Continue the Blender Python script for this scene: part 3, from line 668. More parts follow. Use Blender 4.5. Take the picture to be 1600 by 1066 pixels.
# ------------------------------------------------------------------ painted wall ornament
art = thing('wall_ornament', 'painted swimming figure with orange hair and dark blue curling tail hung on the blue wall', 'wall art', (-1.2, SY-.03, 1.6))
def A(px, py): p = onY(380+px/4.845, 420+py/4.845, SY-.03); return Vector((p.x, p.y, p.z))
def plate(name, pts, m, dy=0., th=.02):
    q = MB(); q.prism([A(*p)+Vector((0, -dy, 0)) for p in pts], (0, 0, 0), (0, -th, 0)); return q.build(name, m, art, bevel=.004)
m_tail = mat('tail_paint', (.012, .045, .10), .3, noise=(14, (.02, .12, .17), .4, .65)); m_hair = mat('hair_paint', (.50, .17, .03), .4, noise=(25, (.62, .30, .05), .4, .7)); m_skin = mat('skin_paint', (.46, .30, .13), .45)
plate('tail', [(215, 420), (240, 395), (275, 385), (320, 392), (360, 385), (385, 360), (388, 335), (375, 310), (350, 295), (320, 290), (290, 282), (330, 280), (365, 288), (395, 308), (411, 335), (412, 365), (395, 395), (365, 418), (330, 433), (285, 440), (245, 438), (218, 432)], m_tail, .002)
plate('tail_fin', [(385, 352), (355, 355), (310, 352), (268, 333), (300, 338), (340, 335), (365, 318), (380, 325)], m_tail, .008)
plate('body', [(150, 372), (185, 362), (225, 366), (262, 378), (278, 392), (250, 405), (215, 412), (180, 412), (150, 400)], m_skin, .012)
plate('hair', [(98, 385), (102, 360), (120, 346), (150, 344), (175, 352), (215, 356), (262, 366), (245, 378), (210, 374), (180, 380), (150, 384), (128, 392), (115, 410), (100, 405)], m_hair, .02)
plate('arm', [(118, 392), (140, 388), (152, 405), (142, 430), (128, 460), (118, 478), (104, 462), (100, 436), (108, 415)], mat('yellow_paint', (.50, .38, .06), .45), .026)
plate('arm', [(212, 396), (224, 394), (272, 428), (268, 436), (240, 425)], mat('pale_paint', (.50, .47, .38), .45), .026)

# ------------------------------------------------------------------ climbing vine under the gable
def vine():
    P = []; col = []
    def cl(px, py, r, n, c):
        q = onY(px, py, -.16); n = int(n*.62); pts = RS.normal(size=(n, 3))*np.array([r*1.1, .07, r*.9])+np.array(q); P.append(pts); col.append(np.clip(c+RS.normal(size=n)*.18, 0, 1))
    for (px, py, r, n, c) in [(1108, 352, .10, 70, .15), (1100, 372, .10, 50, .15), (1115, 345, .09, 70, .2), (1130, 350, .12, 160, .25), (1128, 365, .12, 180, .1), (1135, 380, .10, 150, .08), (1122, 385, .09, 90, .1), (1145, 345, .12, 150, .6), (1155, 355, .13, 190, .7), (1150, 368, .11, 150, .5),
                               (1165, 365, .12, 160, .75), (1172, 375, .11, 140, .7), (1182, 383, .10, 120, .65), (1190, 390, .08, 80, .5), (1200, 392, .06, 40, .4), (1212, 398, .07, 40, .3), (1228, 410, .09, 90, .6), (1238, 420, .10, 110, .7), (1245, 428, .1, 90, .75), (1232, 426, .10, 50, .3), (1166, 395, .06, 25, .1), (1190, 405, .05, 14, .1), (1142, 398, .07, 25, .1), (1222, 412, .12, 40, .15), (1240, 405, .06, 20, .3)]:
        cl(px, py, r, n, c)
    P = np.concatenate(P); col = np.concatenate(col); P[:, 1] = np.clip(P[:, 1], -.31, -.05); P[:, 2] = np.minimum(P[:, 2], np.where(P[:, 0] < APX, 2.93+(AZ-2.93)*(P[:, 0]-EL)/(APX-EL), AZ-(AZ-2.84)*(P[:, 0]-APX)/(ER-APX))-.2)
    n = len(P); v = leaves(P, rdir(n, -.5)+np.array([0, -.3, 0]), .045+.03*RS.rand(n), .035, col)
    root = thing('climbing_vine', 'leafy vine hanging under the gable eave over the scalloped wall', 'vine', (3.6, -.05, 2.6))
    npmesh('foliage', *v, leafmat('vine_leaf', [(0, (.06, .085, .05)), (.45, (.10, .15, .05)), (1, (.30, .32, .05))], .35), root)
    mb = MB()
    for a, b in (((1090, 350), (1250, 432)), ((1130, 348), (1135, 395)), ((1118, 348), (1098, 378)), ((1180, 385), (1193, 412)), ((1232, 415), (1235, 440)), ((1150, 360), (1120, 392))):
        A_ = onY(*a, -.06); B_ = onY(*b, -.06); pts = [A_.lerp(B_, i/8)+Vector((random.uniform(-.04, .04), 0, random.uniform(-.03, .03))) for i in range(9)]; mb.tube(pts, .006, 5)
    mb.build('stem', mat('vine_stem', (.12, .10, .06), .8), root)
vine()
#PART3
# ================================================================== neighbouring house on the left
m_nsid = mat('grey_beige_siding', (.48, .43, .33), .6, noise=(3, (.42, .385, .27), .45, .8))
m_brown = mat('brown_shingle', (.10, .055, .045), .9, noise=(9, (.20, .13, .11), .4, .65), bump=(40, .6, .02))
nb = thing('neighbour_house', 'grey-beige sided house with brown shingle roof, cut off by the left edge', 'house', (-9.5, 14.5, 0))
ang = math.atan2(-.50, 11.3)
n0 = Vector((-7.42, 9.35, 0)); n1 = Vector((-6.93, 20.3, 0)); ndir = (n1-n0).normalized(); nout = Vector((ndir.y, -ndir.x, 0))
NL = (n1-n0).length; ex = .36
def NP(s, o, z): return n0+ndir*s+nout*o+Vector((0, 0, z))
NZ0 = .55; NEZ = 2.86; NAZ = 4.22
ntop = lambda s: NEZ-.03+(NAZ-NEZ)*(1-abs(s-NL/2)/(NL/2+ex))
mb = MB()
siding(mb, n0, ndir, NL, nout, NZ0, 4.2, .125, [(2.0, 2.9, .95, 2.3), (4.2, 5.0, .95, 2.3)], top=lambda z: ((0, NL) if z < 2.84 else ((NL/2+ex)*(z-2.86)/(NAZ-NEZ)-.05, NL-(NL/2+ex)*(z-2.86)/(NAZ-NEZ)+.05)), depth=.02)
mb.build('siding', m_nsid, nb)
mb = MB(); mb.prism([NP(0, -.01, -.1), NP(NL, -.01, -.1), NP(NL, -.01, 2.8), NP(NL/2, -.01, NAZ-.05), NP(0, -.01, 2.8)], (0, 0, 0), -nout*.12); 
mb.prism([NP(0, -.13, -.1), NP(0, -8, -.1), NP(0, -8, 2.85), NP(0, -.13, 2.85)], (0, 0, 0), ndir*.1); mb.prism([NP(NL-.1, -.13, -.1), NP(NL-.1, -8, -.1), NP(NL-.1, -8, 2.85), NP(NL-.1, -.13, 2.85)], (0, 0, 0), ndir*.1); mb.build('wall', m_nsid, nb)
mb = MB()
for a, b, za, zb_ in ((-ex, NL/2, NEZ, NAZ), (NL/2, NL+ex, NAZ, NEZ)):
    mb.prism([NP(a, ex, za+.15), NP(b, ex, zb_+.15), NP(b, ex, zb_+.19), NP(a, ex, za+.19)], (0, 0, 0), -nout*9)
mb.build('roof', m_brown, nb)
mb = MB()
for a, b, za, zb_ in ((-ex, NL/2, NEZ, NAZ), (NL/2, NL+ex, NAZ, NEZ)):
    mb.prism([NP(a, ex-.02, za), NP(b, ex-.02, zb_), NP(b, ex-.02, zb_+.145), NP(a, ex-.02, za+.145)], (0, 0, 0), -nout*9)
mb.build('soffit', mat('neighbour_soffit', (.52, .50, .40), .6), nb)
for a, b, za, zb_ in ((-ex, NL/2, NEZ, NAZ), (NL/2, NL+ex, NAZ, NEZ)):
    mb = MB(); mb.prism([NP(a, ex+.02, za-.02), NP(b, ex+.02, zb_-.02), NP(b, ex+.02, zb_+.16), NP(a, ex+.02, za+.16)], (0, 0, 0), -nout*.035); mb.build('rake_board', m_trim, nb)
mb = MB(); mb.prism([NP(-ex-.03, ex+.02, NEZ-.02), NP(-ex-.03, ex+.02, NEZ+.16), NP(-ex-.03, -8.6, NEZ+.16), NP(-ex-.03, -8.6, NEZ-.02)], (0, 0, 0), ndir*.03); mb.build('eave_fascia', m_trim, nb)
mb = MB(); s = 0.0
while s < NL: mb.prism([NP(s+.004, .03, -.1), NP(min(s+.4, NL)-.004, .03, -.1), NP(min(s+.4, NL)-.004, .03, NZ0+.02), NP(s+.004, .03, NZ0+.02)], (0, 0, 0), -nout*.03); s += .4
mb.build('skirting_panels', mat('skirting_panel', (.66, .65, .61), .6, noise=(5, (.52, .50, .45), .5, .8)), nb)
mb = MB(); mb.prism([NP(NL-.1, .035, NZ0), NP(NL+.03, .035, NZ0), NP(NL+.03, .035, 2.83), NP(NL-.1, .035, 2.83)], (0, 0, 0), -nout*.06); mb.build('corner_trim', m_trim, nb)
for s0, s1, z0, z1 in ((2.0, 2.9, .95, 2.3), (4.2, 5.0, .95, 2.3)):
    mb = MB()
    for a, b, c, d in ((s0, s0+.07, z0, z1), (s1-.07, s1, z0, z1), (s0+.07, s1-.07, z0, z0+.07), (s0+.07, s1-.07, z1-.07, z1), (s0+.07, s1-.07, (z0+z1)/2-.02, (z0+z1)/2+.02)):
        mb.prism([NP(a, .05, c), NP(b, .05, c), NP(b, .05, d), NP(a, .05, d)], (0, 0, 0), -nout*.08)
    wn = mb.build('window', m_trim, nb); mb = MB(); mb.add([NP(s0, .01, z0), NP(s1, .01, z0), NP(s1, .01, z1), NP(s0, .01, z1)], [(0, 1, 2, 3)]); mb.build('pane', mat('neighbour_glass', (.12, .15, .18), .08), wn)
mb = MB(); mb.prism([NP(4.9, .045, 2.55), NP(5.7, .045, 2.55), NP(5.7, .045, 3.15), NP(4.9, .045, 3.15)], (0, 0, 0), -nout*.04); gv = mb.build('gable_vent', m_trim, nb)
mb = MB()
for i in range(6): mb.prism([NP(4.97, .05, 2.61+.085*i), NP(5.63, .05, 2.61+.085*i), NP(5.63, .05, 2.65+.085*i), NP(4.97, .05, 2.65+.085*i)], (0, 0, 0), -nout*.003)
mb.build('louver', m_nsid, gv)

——

__SHORT EXERCISE__.
In the listing above, please print only the lines from the first one to the line where "(.50, .47, .38), .45), .026)" appears, exactly as written, both of those lines included.

__ANSWER TO THE EXERCISE__.
Continue the Blender Python script for this scene: part 3, from line 668. More parts follow. Use Blender 4.5. Take the picture to be 1600 by 1066 pixels.
# ------------------------------------------------------------------ painted wall ornament
art = thing('wall_ornament', 'painted swimming figure with orange hair and dark blue curling tail hung on the blue wall', 'wall art', (-1.2, SY-.03, 1.6))
def A(px, py): p = onY(380+px/4.845, 420+py/4.845, SY-.03); return Vector((p.x, p.y, p.z))
def plate(name, pts, m, dy=0., th=.02):
    q = MB(); q.prism([A(*p)+Vector((0, -dy, 0)) for p in pts], (0, 0, 0), (0, -th, 0)); return q.build(name, m, art, bevel=.004)
m_tail = mat('tail_paint', (.012, .045, .10), .3, noise=(14, (.02, .12, .17), .4, .65)); m_hair = mat('hair_paint', (.50, .17, .03), .4, noise=(25, (.62, .30, .05), .4, .7)); m_skin = mat('skin_paint', (.46, .30, .13), .45)
plate('tail', [(215, 420), (240, 395), (275, 385), (320, 392), (360, 385), (385, 360), (388, 335), (375, 310), (350, 295), (320, 290), (290, 282), (330, 280), (365, 288), (395, 308), (411, 335), (412, 365), (395, 395), (365, 418), (330, 433), (285, 440), (245, 438), (218, 432)], m_tail, .002)
plate('tail_fin', [(385, 352), (355, 355), (310, 352), (268, 333), (300, 338), (340, 335), (365, 318), (380, 325)], m_tail, .008)
plate('body', [(150, 372), (185, 362), (225, 366), (262, 378), (278, 392), (250, 405), (215, 412), (180, 412), (150, 400)], m_skin, .012)
plate('hair', [(98, 385), (102, 360), (120, 346), (150, 344), (175, 352), (215, 356), (262, 366), (245, 378), (210, 374), (180, 380), (150, 384), (128, 392), (115, 410), (100, 405)], m_hair, .02)
plate('arm', [(118, 392), (140, 388), (152, 405), (142, 430), (128, 460), (118, 478), (104, 462), (100, 436), (108, 415)], mat('yellow_paint', (.50, .38, .06), .45), .026)
plate('arm', [(212, 396), (224, 394), (272, 428), (268, 436), (240, 425)], mat('pale_paint', (.50, .47, .38), .45), .026)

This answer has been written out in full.